>> START AVAILABLE RECORDS

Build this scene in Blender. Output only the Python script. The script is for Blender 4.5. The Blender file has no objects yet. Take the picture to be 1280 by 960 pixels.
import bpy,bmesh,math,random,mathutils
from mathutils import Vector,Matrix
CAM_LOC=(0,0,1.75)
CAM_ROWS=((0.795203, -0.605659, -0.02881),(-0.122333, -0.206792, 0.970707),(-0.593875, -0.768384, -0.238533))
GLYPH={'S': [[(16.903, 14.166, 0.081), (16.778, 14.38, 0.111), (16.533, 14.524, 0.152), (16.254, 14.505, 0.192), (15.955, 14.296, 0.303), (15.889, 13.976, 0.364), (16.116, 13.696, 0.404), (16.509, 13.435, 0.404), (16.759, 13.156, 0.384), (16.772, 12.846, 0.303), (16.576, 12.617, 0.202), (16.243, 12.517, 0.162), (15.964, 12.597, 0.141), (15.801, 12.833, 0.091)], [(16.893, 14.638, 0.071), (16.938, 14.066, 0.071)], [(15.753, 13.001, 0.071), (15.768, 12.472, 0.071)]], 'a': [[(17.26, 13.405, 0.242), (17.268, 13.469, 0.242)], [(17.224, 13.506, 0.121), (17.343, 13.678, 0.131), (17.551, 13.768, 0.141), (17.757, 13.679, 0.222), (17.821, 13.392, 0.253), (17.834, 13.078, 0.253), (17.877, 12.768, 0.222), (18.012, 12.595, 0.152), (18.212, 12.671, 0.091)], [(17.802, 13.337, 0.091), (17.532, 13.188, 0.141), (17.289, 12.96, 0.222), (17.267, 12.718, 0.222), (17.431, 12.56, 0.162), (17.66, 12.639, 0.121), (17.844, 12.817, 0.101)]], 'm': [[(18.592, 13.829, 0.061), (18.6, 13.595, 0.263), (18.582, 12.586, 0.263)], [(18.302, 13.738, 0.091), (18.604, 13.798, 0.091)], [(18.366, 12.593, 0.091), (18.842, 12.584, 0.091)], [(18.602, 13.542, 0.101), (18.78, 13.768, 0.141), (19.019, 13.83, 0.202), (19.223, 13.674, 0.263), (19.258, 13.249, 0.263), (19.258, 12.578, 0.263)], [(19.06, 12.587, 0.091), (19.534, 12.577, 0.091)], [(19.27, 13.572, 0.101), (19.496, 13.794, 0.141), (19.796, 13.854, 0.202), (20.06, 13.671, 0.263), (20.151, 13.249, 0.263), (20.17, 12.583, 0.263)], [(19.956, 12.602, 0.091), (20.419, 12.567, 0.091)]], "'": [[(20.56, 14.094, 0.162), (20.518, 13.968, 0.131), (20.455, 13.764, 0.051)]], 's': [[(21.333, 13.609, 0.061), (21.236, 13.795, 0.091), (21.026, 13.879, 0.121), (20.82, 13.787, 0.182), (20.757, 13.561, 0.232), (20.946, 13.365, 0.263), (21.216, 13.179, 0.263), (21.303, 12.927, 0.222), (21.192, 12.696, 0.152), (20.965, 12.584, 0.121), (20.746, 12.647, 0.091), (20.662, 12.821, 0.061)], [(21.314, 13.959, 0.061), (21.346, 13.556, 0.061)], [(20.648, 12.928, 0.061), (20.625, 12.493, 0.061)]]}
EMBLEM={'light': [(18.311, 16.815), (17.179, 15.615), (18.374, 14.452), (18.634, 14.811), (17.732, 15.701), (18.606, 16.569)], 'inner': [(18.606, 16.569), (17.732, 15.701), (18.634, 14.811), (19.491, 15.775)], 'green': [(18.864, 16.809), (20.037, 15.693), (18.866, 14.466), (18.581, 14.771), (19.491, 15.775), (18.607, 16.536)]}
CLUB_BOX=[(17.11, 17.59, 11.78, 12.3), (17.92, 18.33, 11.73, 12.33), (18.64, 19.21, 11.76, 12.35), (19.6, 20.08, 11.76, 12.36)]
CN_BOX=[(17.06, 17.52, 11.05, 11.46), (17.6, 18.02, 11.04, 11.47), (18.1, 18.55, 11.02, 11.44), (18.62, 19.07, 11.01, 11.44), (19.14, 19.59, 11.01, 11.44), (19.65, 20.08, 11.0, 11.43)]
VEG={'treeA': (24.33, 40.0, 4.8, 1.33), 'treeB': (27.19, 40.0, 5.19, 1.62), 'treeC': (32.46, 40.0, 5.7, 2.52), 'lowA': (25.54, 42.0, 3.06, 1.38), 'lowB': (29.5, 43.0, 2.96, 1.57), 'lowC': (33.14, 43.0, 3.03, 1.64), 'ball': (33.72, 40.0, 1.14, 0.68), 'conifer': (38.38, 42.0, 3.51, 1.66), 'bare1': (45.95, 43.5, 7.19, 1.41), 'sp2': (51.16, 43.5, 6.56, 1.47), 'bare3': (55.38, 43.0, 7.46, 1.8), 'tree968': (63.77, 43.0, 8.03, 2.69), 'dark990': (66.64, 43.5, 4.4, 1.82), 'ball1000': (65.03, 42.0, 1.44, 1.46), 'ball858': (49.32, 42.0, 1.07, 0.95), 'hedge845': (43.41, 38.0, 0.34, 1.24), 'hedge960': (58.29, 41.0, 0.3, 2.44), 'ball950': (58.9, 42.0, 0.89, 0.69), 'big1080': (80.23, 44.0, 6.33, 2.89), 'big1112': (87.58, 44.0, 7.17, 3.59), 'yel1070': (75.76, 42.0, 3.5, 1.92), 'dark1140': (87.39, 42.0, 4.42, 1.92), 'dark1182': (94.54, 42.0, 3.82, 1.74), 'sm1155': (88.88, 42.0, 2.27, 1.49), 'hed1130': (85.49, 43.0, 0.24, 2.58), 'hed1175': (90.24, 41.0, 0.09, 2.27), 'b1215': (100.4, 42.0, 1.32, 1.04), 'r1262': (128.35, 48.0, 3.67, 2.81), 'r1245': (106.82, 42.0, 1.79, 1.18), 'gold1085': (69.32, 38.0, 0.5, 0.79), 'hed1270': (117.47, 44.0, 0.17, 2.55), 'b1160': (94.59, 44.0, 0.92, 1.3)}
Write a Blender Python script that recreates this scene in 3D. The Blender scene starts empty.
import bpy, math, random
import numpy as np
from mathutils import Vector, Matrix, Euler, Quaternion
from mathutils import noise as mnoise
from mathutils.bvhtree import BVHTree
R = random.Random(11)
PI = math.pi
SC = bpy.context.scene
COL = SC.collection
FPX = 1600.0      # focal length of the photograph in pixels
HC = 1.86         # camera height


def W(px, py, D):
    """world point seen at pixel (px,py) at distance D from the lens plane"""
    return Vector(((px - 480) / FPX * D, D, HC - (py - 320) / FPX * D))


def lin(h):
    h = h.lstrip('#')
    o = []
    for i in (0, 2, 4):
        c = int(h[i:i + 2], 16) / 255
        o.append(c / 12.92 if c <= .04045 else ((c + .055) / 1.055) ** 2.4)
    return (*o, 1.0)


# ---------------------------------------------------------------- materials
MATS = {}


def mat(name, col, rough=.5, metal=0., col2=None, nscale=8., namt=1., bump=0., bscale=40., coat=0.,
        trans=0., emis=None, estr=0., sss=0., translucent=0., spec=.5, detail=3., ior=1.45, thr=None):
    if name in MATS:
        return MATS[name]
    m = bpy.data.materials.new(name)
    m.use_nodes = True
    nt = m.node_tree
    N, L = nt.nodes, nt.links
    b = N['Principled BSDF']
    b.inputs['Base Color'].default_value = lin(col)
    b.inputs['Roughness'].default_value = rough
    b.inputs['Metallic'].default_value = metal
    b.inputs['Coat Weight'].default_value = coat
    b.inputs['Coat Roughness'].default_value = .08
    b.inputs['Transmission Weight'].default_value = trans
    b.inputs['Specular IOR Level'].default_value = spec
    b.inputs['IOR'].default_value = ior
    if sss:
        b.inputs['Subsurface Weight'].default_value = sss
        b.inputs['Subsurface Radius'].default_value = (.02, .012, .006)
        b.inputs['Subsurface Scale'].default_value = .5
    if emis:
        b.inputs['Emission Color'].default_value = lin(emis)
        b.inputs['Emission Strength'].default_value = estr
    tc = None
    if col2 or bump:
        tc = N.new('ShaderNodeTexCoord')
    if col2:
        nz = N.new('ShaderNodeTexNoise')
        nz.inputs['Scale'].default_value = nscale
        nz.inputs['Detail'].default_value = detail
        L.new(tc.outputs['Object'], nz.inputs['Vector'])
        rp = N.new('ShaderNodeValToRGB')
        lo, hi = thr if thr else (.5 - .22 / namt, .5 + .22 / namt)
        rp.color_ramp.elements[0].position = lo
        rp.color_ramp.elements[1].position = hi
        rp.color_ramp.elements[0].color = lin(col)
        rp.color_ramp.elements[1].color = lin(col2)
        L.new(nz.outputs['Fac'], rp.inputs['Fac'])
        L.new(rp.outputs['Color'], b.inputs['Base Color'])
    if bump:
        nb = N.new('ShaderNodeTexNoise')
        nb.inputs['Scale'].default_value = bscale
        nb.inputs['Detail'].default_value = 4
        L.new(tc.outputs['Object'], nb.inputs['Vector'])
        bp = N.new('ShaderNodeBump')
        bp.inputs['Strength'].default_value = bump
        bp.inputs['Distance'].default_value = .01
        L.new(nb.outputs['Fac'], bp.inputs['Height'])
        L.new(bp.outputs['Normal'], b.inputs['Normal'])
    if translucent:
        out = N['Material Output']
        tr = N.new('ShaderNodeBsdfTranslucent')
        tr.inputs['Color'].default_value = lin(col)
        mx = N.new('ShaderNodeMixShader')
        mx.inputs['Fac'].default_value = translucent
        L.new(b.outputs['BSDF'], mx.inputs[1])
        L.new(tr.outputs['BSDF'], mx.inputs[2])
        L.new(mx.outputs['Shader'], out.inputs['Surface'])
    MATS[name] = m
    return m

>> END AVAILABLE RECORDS

• EXERCISE DIRECTIONS:
Tell how many lines above contain the word "scene". Give the number alone.

• RESULT:
3